In extreme cases, they may even lose their merchant accounts. To avoid this fate, a comprehensive chargeback prevention plan that factors in all types of chargebacks—including bank chargebacks—is essential.

What are Bank Chargebacks?

For disparate banks, merchants, and cardholders to seamlessly process credit card payments, a complex system of networked communications is required.

While the payments system is designed to catch and reject unauthorized or erroneous transactions, it is inevitable that some may slip through the cracks due to merchant error, software glitches, or a host of other issues.

When an issuing bank receives a transaction and detects something improper about it, they may attempt to fix the problem by reversing the transaction with a bank chargeback.

A bank chargeback is no different than any other chargeback. The only difference is that the cardholder did not request it—they might not even know about it until the funds are returned to their account.

Once initiated, it follows the same workflow and affects merchants in exactly the same way. An appropriate chargeback reason code will be assigned, chargeback fees will apply, and the merchant’s chargeback ratio will increase.

Bank chargebacks are usually filed due to processing or authorization errors. These chargebacks can be difficult or even impossible to represent successfully, as they are not based on subjective interpretations of fraud or merchant error, but on verifiable issues related to the transaction process.

Banks make mistakes too, and merchants should reach out to plead their case if they feel they have received a bank chargeback in error, but by and large the chargeback representment process is not an effective way of dealing with bank chargebacks. They must be avoided in the first place.

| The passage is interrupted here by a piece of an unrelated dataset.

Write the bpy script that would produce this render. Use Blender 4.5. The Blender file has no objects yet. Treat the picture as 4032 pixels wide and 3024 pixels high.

What are the Most Common Reasons for Bank Chargebacks?

Issuing banks have wide latitude to exercise their chargeback rights when they feel it appropriate, but they show up most often in association with processing error and authorization-related reason codes. The following is a list of generic chargeback reasons that frequently show up as bank chargebacks:

  • Declined Authorization: authorization for the transaction was declined, but it was submitted anyway.
  • No Authorization: no authorization approval was given for the transaction.
  • Expired Card: the transaction was processed after the expiration date on the card.
  • Incorrect Transaction Amount: the amount processed does not match the amount authorized.
  • Incorrect Card Number: the transaction was processed against the wrong card or account number.
  • Incorrect Currency Code: the transaction currency that was processed does not match the currency type approved by the cardholder.
  • Duplicate Charge: a single authorized transaction was submitted more than once.
  • Late Presentment: too much time elapsed between the initiation of the transaction and its completion.
  • Merchant Fraud: the issuing bank has reason to suspect that the merchant is engaged in fraudulent conduct.

How Can Merchants Avoid Bank Chargebacks?

The good news for merchants is that most bank chargebacks can be avoided by carefully following the proper procedures for authorizing and submitting transactions.

Authorization-related chargebacks often happen because merchants are bending the rules or cutting corners in order to get a declined card to work; this is rarely a good idea.

Merchants can protect themselves by not “forcing” difficult transactions to go through and asking for alternate payment methods when cardholders are having a hard time with a particular card.

Other processing errors may occur when simple data entry mistakes are made, or procedures are not being followed correctly. Merchants should make sure their staff is well-trained on how to process credit card transactions, especially more complex ones that may involve currency conversion.

If the rules for handling certain transaction types seem unclear, reach out to your acquirer or payment processor for guidance.

Conclusion

Bank chargebacks may not be as thorny a problem for merchants as true fraud or friendly fraud chargebacks, but when it comes to revenue loss and your chargeback ratio, all chargebacks are equal in the end.

Analyzing your chargeback data can reveal whether or not you’re incurring a higher-than-normal rate of bank chargebacks, which can be a sign of problems with your transaction procedures. If bank chargebacks are impacting you, it’s important to take immediate steps to correct the issues that are leading to them.